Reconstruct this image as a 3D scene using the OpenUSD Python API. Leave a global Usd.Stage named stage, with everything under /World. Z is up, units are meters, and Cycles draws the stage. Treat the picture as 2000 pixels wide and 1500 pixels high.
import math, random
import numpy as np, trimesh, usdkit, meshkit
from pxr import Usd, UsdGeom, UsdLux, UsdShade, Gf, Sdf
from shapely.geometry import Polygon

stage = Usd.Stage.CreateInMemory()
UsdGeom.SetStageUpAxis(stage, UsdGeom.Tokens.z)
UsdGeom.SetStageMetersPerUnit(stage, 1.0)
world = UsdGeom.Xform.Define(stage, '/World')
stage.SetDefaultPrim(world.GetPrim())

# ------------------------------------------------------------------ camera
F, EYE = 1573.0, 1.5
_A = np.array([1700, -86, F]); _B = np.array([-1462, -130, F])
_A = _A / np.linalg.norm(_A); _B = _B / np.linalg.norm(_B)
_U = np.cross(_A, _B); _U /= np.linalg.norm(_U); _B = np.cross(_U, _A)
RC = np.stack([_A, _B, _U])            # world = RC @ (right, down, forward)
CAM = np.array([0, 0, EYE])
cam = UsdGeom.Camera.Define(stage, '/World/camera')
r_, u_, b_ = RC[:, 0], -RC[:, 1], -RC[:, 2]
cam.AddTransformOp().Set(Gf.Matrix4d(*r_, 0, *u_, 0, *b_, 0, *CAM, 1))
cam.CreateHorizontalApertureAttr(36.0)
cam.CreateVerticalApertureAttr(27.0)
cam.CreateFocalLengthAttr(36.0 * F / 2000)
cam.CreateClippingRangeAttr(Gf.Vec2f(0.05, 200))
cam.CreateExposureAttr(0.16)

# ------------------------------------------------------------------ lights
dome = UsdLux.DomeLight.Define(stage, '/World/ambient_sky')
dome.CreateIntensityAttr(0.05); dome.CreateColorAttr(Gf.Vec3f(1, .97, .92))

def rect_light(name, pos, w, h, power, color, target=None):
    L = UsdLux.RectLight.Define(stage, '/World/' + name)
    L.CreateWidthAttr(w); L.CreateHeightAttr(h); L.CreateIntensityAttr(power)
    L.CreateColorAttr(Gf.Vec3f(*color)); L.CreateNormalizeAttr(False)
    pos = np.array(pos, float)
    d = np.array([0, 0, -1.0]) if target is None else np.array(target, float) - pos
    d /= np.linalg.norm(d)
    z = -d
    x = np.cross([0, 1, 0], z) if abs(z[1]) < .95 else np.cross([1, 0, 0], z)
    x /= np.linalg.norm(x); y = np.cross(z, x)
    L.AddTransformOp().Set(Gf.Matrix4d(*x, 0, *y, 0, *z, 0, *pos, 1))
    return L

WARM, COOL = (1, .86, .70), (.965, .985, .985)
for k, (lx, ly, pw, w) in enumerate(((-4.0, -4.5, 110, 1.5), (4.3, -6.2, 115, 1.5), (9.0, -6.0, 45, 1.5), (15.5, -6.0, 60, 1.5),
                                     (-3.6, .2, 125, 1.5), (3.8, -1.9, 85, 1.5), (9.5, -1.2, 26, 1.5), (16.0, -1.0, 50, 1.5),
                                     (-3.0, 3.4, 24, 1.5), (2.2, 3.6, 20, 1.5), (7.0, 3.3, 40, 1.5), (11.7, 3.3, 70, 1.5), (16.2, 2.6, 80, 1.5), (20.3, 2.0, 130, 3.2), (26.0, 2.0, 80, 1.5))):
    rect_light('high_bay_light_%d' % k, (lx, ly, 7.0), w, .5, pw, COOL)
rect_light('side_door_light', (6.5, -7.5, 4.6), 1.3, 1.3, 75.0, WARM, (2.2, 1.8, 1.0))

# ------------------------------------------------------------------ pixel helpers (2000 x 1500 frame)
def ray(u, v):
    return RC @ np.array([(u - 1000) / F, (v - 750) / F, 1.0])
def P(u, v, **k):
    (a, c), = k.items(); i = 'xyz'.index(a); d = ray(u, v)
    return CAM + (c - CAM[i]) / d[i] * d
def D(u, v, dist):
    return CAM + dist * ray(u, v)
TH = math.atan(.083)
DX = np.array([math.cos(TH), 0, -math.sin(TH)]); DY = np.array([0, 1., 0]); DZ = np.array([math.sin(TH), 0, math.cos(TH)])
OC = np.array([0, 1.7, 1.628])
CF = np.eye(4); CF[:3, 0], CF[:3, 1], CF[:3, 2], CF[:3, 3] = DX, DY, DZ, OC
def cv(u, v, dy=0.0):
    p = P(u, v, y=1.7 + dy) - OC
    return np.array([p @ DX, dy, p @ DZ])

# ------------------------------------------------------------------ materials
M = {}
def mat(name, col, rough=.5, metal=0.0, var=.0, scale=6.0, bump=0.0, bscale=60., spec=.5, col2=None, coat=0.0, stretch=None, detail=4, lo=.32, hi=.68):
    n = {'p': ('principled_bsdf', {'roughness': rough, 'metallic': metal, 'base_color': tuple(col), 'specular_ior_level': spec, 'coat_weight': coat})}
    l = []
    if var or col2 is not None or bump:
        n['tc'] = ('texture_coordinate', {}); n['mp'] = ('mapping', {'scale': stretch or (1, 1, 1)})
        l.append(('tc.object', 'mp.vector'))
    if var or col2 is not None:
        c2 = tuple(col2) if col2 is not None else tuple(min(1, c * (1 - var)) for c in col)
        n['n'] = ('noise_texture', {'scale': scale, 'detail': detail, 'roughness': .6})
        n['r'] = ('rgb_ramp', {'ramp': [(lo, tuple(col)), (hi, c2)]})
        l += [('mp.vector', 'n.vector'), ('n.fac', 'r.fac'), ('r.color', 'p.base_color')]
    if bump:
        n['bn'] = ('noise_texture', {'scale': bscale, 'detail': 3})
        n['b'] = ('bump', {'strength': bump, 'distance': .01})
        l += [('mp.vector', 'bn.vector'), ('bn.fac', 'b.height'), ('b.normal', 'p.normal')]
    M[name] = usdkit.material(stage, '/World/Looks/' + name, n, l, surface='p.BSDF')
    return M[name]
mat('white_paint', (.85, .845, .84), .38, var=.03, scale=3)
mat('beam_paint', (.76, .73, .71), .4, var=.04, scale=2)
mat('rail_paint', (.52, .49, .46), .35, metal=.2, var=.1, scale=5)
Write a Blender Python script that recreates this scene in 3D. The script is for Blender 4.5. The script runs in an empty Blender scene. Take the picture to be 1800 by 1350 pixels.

________

> Aim
Everything from the first line above up to and including the line that contains "cam.CreateExposureAttr(0.16)" should be printed exactly; please print only that.

> Written response
Reconstruct this image as a 3D scene using the OpenUSD Python API. Leave a global Usd.Stage named stage, with everything under /World. Z is up, units are meters, and Cycles draws the stage. Treat the picture as 2000 pixels wide and 1500 pixels high.
import math, random
import numpy as np, trimesh, usdkit, meshkit
from pxr import Usd, UsdGeom, UsdLux, UsdShade, Gf, Sdf
from shapely.geometry import Polygon

stage = Usd.Stage.CreateInMemory()
UsdGeom.SetStageUpAxis(stage, UsdGeom.Tokens.z)
UsdGeom.SetStageMetersPerUnit(stage, 1.0)
world = UsdGeom.Xform.Define(stage, '/World')
stage.SetDefaultPrim(world.GetPrim())

# ------------------------------------------------------------------ camera
F, EYE = 1573.0, 1.5
_A = np.array([1700, -86, F]); _B = np.array([-1462, -130, F])
_A = _A / np.linalg.norm(_A); _B = _B / np.linalg.norm(_B)
_U = np.cross(_A, _B); _U /= np.linalg.norm(_U); _B = np.cross(_U, _A)
RC = np.stack([_A, _B, _U])            # world = RC @ (right, down, forward)
CAM = np.array([0, 0, EYE])
cam = UsdGeom.Camera.Define(stage, '/World/camera')
r_, u_, b_ = RC[:, 0], -RC[:, 1], -RC[:, 2]
cam.AddTransformOp().Set(Gf.Matrix4d(*r_, 0, *u_, 0, *b_, 0, *CAM, 1))
cam.CreateHorizontalApertureAttr(36.0)
cam.CreateVerticalApertureAttr(27.0)
cam.CreateFocalLengthAttr(36.0 * F / 2000)
cam.CreateClippingRangeAttr(Gf.Vec2f(0.05, 200))
cam.CreateExposureAttr(0.16)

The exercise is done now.